Hier is ikkes, Guus. Ze noemen me ook wel 'Koe' of 'Die Kleine' of 'Flappie'. Het is allemaal drie keer niks. Wie noemt zijn kat nou Guus? Dat is toch geen naam voor een beest? Maar goed, ik moet het er maar mee doen.
Ik zal u eens verslag doen hoe het mij vergaat, nu die
dikke rooie ploffert niet meer onder ons is. Trouwens, over de doden niets dan goeds, maar het was toch wel een klein beetje een lulletje rozenwater. Ik bedoel maar, heeft hij ooit
een konijn gevangen? Hij voer nog wel eens mee op
mijn successen, maar dat telt natuurlijk voor geen ene meter. Slapen en eten, daar was hij veruit de beste in. Als hij dan naar buiten moest, dan kon hij ook uitstekend voor de deur hangen. Wachten tot hij weer naar binnen mocht. Twee meppen waren meestal voldoende om die eerste plek voor de deur op te eisen. En kom op, welke kat durft er nu niet alleen te poepen...
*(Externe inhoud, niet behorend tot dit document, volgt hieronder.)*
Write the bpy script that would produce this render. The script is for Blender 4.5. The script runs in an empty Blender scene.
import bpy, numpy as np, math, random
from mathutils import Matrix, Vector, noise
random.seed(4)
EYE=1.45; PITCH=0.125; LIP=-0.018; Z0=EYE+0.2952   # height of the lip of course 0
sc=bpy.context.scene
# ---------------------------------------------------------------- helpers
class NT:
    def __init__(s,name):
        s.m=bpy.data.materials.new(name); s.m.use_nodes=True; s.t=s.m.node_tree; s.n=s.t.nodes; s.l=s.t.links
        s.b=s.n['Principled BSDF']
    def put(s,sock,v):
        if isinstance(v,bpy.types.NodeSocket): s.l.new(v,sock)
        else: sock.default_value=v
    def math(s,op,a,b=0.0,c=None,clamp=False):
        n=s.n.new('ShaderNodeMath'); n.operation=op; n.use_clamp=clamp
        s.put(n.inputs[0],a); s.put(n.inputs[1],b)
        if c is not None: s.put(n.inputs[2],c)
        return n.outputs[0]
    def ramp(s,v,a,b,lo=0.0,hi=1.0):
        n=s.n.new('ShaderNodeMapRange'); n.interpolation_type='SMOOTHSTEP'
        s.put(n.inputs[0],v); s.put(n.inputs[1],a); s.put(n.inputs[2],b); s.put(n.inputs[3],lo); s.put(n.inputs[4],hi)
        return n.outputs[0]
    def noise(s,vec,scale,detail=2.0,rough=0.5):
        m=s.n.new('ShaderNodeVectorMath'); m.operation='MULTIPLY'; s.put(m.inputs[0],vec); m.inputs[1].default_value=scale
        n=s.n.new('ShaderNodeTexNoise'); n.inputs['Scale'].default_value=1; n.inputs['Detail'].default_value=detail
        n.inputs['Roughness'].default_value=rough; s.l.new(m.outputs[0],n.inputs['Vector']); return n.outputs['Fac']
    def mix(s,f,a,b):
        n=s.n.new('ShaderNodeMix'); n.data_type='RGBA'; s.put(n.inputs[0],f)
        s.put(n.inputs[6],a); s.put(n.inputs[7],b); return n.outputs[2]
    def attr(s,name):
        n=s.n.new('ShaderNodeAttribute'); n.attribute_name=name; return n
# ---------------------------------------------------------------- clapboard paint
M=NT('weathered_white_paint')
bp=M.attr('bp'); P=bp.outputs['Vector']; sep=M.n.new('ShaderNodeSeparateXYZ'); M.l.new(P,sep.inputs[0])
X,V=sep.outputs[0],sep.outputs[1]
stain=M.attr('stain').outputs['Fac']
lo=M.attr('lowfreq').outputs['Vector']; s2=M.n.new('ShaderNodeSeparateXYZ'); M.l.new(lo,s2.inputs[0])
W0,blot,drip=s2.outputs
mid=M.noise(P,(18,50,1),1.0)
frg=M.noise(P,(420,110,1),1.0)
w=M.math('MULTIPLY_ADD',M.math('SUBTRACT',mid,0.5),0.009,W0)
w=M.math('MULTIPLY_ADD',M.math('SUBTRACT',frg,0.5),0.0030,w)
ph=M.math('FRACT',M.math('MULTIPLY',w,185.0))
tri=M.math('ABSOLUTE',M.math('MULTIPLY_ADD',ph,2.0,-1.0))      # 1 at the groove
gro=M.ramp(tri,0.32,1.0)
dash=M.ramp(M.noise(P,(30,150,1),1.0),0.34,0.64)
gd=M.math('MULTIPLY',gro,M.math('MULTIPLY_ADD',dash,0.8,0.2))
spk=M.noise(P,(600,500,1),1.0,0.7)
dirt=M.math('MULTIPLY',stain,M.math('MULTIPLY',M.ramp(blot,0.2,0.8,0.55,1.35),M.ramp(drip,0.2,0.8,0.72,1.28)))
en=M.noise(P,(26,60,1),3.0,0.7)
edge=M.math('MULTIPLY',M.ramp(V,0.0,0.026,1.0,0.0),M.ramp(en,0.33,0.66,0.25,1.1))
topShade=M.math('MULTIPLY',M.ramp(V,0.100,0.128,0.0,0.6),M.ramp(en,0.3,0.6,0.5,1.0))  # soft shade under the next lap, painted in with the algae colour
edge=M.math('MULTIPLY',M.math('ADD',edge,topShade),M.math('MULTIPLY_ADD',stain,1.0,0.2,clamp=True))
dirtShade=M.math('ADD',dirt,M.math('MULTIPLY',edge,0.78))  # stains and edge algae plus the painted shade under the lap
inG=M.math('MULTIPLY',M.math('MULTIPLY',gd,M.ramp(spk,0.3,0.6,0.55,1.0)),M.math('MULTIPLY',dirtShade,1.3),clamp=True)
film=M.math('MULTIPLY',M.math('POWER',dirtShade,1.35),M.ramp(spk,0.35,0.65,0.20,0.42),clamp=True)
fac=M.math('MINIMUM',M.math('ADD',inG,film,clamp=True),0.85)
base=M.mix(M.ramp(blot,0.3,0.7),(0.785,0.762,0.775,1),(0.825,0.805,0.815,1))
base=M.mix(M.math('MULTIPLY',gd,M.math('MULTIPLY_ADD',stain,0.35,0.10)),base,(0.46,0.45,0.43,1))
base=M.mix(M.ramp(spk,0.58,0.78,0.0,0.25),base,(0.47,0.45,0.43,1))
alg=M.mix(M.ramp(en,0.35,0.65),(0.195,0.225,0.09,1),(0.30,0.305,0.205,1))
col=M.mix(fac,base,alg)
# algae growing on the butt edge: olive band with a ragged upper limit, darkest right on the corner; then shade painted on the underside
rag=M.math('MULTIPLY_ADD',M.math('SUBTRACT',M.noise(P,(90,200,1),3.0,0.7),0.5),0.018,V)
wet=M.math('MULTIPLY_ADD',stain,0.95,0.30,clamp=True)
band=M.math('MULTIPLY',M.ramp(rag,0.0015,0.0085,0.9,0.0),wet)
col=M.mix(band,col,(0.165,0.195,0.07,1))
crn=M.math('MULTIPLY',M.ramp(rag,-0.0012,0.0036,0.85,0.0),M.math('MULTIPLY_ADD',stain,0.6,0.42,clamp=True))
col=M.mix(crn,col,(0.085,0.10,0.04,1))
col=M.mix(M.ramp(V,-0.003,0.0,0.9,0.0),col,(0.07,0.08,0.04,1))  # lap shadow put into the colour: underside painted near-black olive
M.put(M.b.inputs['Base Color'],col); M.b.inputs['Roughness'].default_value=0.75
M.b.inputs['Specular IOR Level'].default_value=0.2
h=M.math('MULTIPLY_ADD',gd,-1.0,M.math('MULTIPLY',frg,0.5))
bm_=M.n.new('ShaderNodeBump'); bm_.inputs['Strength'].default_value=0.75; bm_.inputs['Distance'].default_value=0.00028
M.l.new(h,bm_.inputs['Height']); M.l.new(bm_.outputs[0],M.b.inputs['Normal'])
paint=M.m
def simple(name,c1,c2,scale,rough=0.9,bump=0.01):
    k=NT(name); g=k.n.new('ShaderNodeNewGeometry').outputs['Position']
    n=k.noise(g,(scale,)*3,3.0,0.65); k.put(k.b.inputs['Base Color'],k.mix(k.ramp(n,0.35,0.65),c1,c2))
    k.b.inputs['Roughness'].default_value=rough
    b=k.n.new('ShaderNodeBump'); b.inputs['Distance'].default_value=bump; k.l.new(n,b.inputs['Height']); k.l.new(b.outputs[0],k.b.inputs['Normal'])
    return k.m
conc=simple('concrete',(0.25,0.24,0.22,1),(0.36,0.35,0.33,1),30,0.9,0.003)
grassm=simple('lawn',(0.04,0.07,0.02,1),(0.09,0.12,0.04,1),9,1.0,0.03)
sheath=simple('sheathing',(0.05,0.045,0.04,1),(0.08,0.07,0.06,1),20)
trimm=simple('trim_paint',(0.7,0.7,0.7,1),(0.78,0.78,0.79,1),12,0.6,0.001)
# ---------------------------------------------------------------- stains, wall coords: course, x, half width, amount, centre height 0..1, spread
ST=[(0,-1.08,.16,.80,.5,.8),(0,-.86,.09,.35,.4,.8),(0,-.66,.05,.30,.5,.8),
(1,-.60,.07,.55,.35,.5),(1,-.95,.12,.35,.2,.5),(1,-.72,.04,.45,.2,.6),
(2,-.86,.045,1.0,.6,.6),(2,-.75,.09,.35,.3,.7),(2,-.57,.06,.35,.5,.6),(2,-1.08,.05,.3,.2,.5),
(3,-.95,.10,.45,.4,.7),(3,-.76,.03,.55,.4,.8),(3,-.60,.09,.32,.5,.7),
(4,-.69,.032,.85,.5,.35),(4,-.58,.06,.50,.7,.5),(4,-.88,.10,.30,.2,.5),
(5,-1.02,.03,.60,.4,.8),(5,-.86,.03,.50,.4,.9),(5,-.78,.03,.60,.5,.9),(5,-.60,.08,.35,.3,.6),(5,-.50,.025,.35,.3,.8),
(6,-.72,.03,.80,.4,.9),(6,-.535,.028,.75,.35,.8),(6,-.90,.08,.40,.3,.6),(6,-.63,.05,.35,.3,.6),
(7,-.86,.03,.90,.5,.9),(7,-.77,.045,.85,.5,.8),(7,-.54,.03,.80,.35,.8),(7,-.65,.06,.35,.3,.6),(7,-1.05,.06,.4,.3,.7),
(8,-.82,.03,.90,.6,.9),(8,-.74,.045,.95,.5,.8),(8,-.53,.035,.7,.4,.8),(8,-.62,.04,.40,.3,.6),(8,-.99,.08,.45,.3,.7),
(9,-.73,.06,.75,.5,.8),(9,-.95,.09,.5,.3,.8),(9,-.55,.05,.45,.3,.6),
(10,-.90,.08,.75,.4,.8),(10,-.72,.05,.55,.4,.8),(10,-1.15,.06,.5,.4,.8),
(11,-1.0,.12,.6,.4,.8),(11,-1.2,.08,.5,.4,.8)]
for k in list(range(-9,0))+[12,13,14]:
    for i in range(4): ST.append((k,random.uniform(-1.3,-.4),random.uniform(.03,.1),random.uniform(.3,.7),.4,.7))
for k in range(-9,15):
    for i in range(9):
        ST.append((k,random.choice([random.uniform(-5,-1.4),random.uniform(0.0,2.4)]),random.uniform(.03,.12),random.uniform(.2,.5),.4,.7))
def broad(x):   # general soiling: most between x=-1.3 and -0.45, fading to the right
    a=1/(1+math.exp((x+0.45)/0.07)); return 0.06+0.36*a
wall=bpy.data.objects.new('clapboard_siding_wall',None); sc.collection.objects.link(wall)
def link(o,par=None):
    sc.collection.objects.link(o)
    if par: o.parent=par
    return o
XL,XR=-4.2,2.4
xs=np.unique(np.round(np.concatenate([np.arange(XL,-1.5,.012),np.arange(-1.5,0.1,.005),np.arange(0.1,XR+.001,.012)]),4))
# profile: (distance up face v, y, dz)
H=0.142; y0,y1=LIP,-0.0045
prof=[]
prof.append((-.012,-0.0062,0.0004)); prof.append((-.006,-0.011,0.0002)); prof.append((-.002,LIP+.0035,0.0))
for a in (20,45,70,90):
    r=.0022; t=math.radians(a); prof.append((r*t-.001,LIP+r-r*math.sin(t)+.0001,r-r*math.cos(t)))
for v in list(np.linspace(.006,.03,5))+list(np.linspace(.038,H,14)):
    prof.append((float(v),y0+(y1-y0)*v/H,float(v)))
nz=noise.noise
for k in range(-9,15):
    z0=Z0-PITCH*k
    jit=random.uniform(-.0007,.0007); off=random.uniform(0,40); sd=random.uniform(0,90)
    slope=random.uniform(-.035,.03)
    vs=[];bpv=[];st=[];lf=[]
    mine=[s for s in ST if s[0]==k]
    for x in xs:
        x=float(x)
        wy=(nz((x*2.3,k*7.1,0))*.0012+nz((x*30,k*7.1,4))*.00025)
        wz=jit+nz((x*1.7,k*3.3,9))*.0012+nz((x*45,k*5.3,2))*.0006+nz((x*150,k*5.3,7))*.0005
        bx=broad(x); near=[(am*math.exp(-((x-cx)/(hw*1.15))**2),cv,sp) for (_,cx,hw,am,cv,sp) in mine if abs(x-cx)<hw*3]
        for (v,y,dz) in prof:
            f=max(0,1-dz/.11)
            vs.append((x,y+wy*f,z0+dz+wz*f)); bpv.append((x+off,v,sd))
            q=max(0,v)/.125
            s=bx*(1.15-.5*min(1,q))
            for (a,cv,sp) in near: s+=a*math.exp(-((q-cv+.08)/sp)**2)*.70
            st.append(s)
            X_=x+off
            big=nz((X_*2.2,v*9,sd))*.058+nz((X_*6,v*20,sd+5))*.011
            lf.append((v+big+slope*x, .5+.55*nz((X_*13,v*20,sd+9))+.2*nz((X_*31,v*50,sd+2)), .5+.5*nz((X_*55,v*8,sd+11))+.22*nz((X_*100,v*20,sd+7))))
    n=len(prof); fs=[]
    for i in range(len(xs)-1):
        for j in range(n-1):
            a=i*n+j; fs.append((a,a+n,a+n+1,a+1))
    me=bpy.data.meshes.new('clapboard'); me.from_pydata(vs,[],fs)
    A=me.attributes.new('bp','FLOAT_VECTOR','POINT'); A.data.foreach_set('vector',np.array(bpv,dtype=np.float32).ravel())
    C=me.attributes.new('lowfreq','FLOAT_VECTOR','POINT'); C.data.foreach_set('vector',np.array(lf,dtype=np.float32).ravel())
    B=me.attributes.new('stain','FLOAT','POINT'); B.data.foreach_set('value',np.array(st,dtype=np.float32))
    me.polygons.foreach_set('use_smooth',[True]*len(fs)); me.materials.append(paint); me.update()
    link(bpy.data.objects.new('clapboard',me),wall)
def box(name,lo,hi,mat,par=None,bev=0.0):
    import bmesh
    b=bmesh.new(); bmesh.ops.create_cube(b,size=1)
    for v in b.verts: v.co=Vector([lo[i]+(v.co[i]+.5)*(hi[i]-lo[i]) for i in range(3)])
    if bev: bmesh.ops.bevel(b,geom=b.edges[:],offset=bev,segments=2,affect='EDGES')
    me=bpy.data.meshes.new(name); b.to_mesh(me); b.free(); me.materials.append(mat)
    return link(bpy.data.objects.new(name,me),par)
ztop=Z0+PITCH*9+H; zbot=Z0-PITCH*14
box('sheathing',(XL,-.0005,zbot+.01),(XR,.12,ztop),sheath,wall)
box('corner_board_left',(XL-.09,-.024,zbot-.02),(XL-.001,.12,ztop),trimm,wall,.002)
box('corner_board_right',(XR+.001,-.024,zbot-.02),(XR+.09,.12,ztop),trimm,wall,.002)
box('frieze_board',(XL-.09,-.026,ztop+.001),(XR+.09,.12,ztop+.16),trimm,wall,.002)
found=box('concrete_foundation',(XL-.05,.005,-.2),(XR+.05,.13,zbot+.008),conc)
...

Ik begreep er eerst helemaal niets van dat hij er ineens niet meer was. Weken werd hij bijna om de dag in die verschrikkelijk mand gepropt en weggebracht. De ene keer kwam hij wel mee terug en de andere keer niet. De laatste keer duurde het te lang. Zijn etensbak was ook weg en ik werd ineens in zijn hangmat gelegd. Ik dacht bij mezelf: ja dahaag, en er straks weer uitgejaagd worden omdat die rooie vlek er moet liggen. Maar dat gebeurde niet. Ik heb nog een week of twee gezocht en geroepen, maar tevergeefs en toen begreep ik het. De eerste de beste keer dat ik in die reismand moest, heb ik mij dan ook met poot en tand verzet.
Maar op een of andere manier ben ik nu wel gewend aan de alleenheerschappij en ik kan het aanraden! Het is fantástisch. Ik lig op elke plek die ik wil. Het gras is nu definitief voor mij alleen. Als ik buiten ben en ik moet noodzakelijk weer naar binnen, dan zet ik een keel op. Ik zorg hoe dan ook dat ik boven alles uit kom. Dat de buren daar misschien last van hebben, soit. Als ik naar binnen wil, dan wil ik naar binnen, onmiddellijk. Buiten heb ik overigens alles weer redelijk onder controle. Ik moet hier en daar nog een kat overtuigen, maar mijn territorium is nu duidelijk en vooral heel groot. Dat ik dan soms wat klappen oploop en gehavend uit de strijd kom, dat is dan 'collateral damage'.
Ik zoek af en toe de grens weer eens op. Pakt niet altijd even goed uit. Toen ik laatst het aanrecht weer eens uitprobeerde kreeg ik ongenadig op mijn sodeflikker. Geen succes dus. Maar als ik iets niet wil, dan gooi ik mijn tanden en nagels in de strijd. Werkt gegarandeerd. Aan het einde van de dag doe ik net zo lang vervelend tot er iemand met mij gaat spelen. Daar is in je eentje namelijk geen bal aan. En als ik mij een beetje goed gedraag, dan mag ik 's avonds nog wel eens op schoot liggen.
En oh ja, ik ben al een tijdje autodidactisch bezig om automonteur te worden. 't Is alleen zo vervelend dat je er zo smerig van wordt.
Kortom, ik ben best wel enorm gelukkig!